Suit weakened by race claim


To the editor:

As the founding fathers of Oberlin College, along with Arthur Tappan, whose name Tappan Square bears because of his much-needed financial support of the college, would have wanted, Oberlin remains America’s most luminous beacon for a more just, peaceful, humane world. As much as the founding fathers of our nation will always have our admiration, they showed a serious human weakness in their subjugation of women and willingness to enslave blacks.

As women throughout America need us all to step up to fight against sexism, so do blacks need all Americans to help us fight against racism. But the middle-age whites who feel hurt and abandoned, a disproportionate number of whom commit suicide, also need our full support. There is hardly an American who does not have a need for our united support.

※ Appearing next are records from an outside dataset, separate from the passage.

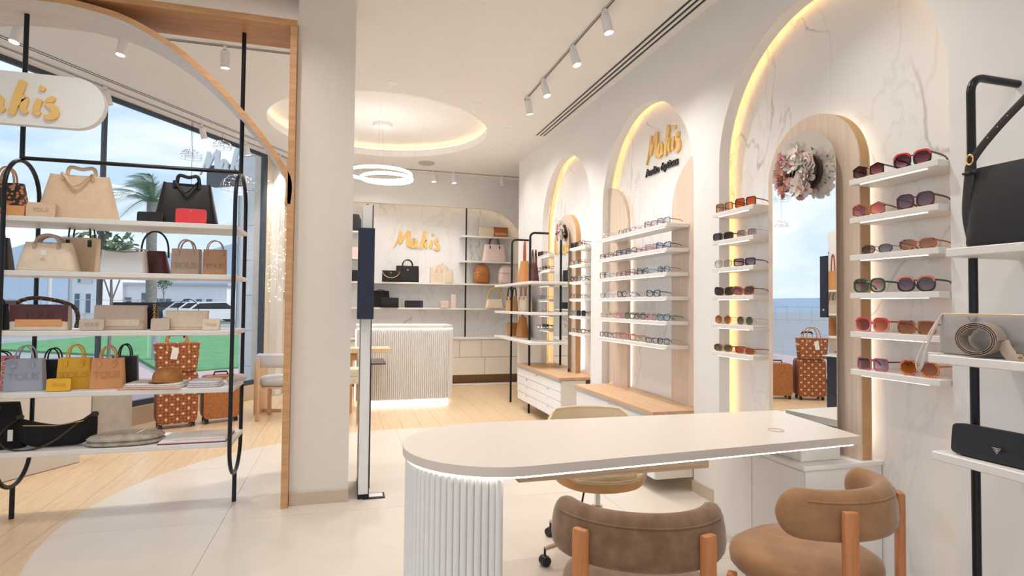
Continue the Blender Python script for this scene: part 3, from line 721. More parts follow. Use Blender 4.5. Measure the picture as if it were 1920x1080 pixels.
for px, lab, tl in ((37, 'lit spotlight behind the portal, nearest the left edge', (-.2, .15)), (233, 'lit spotlight behind the portal arch, middle of three', (-.1, .12)), (423, 'lit spotlight behind the portal, nearest the column', (.1, 0))):
    q = at(px, 85 if px > 300 else 50, 2, CZ); spot_lamp((at(px, 70, 1, 5.09).x, 5.085, CZ-.008), lab, 'spotlights behind the portal', tl, 42)
p_a, p_b = wp(5.24, -1, CZ), wp(5.24, 7.6, CZ); track(p_a, p_b, 'lamp track along the ceiling beside the window wall')
for t_, lab, on in ((3.1, 'white spotlight by the window at the left edge', 1), (4.32, 'small white spotlight by the window above the sign', 0), (5.52, 'white spotlight by the window over the wire lamps', 1), (6.25, 'white spotlight by the window behind the rack post', 1), (6.93, 'white spotlight nearest the window corner', 1)):
    q = wp(5.24, t_, CZ-.008); spot_lamp(q, lab, 'spotlights along the window', (.15, -.2), 34, bool(on))
track((-.3, 8.92, CZ), (2.9, 8.92, CZ), 'lamp track in front of the back wall')
for i, px in enumerate((746, 812, 850, 941)):
    q = at(px, 322, 1, 8.92); spot_lamp((q.x, 8.92, CZ-.008), ['spotlight on the back track behind the ring lamp', 'lit tilted spotlight on the back track', 'spotlight on the back track, centre', 'spotlight on the back track nearest the corner'][i], 'spotlights on the back track', (-.1, -.1), 20, i in (1, 2, 0))
def downlight(x, y, z, lab, on=False, power=10, grp='small recessed ceiling downlights'):
    t = thing('ceiling_downlight', lab, 'downlight', (x, y, z-.0005), 0, grp)
    MB().lathe([(.030, -.006), (.045, -.004), (.048, 0), (.02, 0)], 24).build('trim_ring', WHITE, t)
    MB().lathe([(.001, -.003), (.028, -.0035), (.028, -.001), (.001, -.001)], 18).build('lens', LENSL if on else M('grey_lens', (.5, .48, .46), .4), t)
    if on:
        l = bpy.data.lights.new('down', 'SPOT'); l.energy = power*LAMP; l.color = (1, .95, .90); l.spot_size = radians(140); l.spot_blend = 1; l.shadow_soft_size = .05
        o = bpy.data.objects.new('lamp_light', l); COL.objects.link(o); o.parent = t; o.location = (0, 0, -.02)
for x, y, lab in ((.38, 5.47, 'recessed downlight near side of the ceiling circle'), (1.27, 5.79, 'recessed downlight right front of the ceiling circle'), (1.80, 6.52, 'recessed downlight right of the ceiling circle'), (1.80, 7.45, 'recessed downlight right rear of the ceiling circle'), (1.26, 8.23, 'recessed downlight behind the ceiling circle'), (.38, 8.49, 'recessed downlight behind ring lamp canopy')):
    downlight(x, y, CZ, lab, True, 30 if y > 6 else 80)
for x, y in ((-.62, 3.35), (.6, 2.3), (.6, .6), (-1.4, 1.8), (-1.4, 3.2), (1.2, 3.6), (-.4, .6), (.3, -1.0)):  # unseen downlights added for general light, except the one above the portal
    downlight(x, y, CZ, 'lit downlight above the portal head' if (x, y) == (-.62, 3.35) else 'unseen added downlight over the front shop floor, %s' % ('left' if x < 0 else 'right')+(' nearest' if y < 0 else ' front' if y < 1 else ' rear' if y > 3 else ' middle'), True, 30, 'front shop downlights')
MB().lathe([(.001, -.02), (.10, -.02), (.115, -.012), (.118, 0), (.001, 0)], 28).build('ceiling_speaker', M('grey_grille', (.50, .48, .45), .6))
o = bpy.data.objects['ceiling_speaker']; o.location = (1.10, 8.45, CZ-.001); tag(o, 'flat round grey ceiling speaker beside the back track', 'speaker')
# ring pendant
rp = thing('ring_pendant', 'double glowing ring pendant lamp under the ceiling circle', 'pendant lamp', (.40, 7.05, 2.83))
def ring(r, z, x=0, y=0): return [(x+r*cos(a), y+r*sin(a), z) for a in [2*pi*i/48 for i in range(48)]]
LEDR = emis('ring_led', (1, .95, .9), 8)
for r, z, x, y in ((.375, .02, -.04, .0), (.30, -.035, .045, -.02)):
    MB().tube(ring(r, z, x, y), .014, 8, closed=True, flat=1.3).build('ring', LEDR, rp)
    for k in range(3):
        a = 2*pi*k/3+.4; MB().tube([(x+r*cos(a), y+r*sin(a), z), (.55*cos(a), .55*sin(a), CZ+.165-2.83)], .0012, 4).build('wire', CHROME, rp)
MB().lathe([(.001, -.045), (.12, -.045), (.12, 0), (.001, 0)], 32, o=(0, .25, CZ+.165-2.83)).build('canopy', WHITE, rp)

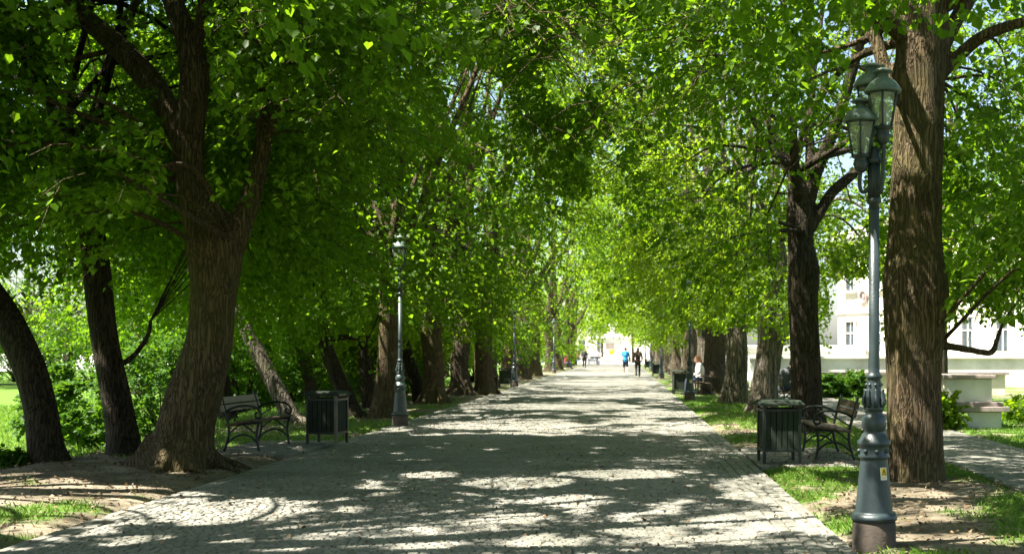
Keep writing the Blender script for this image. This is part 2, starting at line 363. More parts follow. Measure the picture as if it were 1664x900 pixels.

It is not hard to understand that we are all fallible, guilty of sin and mistakes, must kneel and pray daily, and rise energetically to resume our struggle toward our noble goals, knowing that we will never stop making errors, hence always in need to ask for forgiveness.

I join those who feel that Gibson’s made an error going public with their lawsuit against the college. Your headline story Nov. 16 was all the more painful because there was more than a hint that some blacks at the college hate Jews. Whatever merits the lawsuit has, it is weakened considerably by that claim and shames us all. Jews have long been blacks’ staunchest ally and we theirs. That bond is an eternal one.